Training will not be cut; personnel reduction will bring military down to 2006 levels
In a budget-cutting move, the Israel Defense
Forces (IDF) plans to lay off some 2,000 career soldiers and officers
over the next 18 months, the daily Haaretz reported Wednesday.
According to the army’s new plan, by the beginning of 2017 the
standing army will return to its post-Second Lebanon War dimensions.
Since the war in the summer of 2006, the IDF increased the size of
the standing army by some 700 commissioned and non-commissioned officers
every year. According to the army’s own figures, reducing the number of
career soldiers by 1,000 will save around $50 million a year.
The IDF’s 2015 budget is about $7.2 billion, one billion dollars more
than in 2014. The Defense Ministry had anticipated a much lower budget,
but last summer’s war in the Gaza Strip disrupted those plans.
Sources in the defense establishment say the funds freed up by the
personnel reductions will be used to replenish supplies. Training
exercises will not be cut, in a departure from the past several years.
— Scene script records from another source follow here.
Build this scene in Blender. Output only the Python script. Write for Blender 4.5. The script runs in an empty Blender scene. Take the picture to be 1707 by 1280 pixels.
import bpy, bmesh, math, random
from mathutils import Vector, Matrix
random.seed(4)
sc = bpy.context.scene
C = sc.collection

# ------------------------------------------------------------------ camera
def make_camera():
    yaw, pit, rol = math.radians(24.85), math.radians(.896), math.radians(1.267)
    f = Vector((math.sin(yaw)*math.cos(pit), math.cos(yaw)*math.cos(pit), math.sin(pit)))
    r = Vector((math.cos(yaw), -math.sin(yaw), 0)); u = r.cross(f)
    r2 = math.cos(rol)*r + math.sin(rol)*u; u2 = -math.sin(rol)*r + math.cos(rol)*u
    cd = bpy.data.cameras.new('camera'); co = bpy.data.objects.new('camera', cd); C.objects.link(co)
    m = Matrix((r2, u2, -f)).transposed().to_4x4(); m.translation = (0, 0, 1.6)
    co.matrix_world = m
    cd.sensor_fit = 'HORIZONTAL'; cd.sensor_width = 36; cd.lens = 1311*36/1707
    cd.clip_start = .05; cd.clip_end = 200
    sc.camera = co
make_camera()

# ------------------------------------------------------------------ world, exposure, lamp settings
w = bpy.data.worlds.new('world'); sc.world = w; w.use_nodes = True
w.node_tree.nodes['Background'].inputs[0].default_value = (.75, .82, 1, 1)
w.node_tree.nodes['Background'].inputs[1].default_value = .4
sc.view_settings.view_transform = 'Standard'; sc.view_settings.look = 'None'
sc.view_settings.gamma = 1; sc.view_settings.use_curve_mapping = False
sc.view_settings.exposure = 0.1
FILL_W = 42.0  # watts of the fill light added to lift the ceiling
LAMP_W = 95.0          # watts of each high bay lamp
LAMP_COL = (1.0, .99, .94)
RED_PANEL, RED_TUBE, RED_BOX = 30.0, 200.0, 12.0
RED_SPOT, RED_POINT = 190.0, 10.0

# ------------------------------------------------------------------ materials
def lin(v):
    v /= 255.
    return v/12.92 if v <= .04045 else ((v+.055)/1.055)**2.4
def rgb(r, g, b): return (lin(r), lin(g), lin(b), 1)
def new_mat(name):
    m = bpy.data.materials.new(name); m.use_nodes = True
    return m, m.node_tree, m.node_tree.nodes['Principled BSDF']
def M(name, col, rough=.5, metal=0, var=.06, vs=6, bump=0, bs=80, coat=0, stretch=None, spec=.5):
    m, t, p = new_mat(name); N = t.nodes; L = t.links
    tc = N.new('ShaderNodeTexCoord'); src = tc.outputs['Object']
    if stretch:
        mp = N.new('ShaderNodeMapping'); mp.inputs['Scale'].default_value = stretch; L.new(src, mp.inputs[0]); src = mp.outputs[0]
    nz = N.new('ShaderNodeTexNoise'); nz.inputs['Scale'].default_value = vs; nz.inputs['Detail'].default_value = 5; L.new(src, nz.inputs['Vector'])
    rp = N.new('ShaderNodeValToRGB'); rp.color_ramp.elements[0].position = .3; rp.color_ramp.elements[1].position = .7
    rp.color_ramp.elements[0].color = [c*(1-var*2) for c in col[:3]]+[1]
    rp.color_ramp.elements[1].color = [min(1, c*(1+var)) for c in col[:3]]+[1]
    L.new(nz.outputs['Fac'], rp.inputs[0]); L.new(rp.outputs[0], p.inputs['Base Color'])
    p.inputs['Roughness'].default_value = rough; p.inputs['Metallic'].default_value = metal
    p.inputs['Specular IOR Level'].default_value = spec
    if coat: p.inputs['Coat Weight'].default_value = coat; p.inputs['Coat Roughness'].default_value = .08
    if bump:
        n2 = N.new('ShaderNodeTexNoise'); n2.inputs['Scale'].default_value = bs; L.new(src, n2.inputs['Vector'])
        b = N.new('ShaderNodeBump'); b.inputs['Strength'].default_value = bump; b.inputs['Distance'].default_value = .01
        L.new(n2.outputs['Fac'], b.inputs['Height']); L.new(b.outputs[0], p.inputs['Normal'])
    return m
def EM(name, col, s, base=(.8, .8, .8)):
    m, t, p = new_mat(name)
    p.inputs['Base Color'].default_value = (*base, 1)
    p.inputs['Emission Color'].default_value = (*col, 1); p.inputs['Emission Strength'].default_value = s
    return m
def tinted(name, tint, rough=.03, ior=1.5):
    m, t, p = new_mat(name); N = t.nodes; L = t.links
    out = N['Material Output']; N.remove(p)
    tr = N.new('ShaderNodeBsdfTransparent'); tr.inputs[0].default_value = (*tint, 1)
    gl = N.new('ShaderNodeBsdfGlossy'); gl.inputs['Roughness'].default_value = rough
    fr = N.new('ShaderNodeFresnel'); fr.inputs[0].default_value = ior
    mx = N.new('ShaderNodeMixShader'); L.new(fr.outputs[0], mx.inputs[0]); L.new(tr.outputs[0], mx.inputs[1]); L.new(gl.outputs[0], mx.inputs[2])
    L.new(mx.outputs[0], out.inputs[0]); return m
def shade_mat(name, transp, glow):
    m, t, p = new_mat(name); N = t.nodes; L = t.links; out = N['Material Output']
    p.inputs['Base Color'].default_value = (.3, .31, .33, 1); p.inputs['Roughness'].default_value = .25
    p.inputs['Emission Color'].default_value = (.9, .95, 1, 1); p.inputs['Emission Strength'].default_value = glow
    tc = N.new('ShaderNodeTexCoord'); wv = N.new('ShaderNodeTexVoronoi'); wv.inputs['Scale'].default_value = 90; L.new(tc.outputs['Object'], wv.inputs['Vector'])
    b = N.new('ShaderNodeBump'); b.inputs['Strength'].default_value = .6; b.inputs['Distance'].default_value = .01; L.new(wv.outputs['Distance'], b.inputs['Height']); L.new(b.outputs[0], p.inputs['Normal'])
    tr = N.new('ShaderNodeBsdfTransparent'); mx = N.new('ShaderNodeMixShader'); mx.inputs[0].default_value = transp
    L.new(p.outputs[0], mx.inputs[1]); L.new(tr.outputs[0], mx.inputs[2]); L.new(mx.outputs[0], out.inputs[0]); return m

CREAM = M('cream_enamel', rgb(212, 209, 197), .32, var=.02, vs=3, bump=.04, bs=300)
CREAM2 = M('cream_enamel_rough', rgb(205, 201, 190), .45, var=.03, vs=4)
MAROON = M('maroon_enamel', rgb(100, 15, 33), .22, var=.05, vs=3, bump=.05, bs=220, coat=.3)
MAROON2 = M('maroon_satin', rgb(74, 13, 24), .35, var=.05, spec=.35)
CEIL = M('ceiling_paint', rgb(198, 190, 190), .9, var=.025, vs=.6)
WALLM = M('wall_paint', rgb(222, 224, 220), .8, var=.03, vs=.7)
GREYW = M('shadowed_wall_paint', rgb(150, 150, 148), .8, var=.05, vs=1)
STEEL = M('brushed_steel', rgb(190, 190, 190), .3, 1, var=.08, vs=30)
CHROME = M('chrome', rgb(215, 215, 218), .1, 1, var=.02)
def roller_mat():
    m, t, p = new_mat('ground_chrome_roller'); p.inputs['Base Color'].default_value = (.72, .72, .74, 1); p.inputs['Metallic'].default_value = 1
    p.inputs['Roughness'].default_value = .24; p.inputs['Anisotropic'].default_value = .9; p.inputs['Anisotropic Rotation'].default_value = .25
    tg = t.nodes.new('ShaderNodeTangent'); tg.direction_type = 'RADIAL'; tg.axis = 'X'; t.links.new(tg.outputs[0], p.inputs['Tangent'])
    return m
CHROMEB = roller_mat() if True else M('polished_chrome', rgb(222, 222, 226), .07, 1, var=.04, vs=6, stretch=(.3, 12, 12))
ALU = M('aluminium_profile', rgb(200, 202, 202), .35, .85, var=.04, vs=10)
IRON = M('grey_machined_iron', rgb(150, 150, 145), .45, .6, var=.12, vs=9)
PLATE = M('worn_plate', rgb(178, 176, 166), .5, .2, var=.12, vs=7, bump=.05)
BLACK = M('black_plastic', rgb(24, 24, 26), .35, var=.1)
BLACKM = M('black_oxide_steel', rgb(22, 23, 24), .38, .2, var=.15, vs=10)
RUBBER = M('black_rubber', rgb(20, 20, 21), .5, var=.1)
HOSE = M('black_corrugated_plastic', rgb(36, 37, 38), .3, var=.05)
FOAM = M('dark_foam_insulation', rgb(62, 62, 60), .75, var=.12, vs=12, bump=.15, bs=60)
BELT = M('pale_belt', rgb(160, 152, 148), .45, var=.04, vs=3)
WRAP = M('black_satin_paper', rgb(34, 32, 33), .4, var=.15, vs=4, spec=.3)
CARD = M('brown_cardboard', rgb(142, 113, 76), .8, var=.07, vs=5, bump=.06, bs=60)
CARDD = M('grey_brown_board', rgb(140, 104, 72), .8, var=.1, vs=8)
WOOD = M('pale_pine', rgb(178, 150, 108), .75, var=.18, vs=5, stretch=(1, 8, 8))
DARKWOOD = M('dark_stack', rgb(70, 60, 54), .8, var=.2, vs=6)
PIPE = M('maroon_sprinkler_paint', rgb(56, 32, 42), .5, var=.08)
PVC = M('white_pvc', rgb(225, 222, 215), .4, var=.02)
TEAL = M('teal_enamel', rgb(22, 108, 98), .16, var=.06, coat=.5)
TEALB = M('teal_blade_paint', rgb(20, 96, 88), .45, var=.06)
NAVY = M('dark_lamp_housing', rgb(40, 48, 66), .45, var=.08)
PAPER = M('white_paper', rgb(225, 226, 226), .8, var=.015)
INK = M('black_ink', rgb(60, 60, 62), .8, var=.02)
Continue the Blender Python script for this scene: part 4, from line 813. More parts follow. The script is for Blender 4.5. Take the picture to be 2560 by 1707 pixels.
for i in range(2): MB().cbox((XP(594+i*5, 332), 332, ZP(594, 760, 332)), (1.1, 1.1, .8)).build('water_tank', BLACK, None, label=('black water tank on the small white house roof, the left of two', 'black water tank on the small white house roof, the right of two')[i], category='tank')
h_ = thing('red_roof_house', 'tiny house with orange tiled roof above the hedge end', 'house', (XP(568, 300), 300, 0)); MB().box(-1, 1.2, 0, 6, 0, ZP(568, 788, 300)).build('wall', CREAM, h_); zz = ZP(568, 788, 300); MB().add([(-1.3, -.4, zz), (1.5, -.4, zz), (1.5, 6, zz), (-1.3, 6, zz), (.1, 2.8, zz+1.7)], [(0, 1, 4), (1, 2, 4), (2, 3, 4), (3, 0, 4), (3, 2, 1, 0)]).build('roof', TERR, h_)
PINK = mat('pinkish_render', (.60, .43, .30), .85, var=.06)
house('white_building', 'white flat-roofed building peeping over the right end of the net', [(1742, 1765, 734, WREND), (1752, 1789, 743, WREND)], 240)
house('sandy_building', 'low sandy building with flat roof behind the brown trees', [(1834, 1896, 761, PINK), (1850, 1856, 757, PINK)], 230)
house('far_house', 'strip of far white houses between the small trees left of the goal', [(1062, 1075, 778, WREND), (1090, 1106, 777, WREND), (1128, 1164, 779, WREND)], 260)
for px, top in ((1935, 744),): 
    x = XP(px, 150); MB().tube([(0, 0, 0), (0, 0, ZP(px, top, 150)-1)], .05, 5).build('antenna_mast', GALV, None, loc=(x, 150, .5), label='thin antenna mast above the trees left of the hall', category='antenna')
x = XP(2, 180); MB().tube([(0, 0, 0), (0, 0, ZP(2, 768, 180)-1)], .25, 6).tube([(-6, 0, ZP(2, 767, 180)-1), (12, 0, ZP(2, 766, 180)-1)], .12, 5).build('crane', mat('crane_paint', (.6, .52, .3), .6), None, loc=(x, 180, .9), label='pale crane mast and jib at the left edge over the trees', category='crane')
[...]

Last year, for example, training was halted in the wake of IDF claims of
insufficient funds.
“In recent years the IDF faced a situation in which training was
affected. Chief of Staff Gadi Eisenkot took that off the table,” a
senior military figure said in a briefing for reporters. “That means
that first of all we train: We train in the air, we train in the water,
we train on land.”
As a result of this decision, the army will stop investing in the
development of weapons systems, while keeping up with existing
acquisitions schedules, such as the purchase of a number of Namer
(“leopard”) armored personnel carriers every year, Haaretz reported.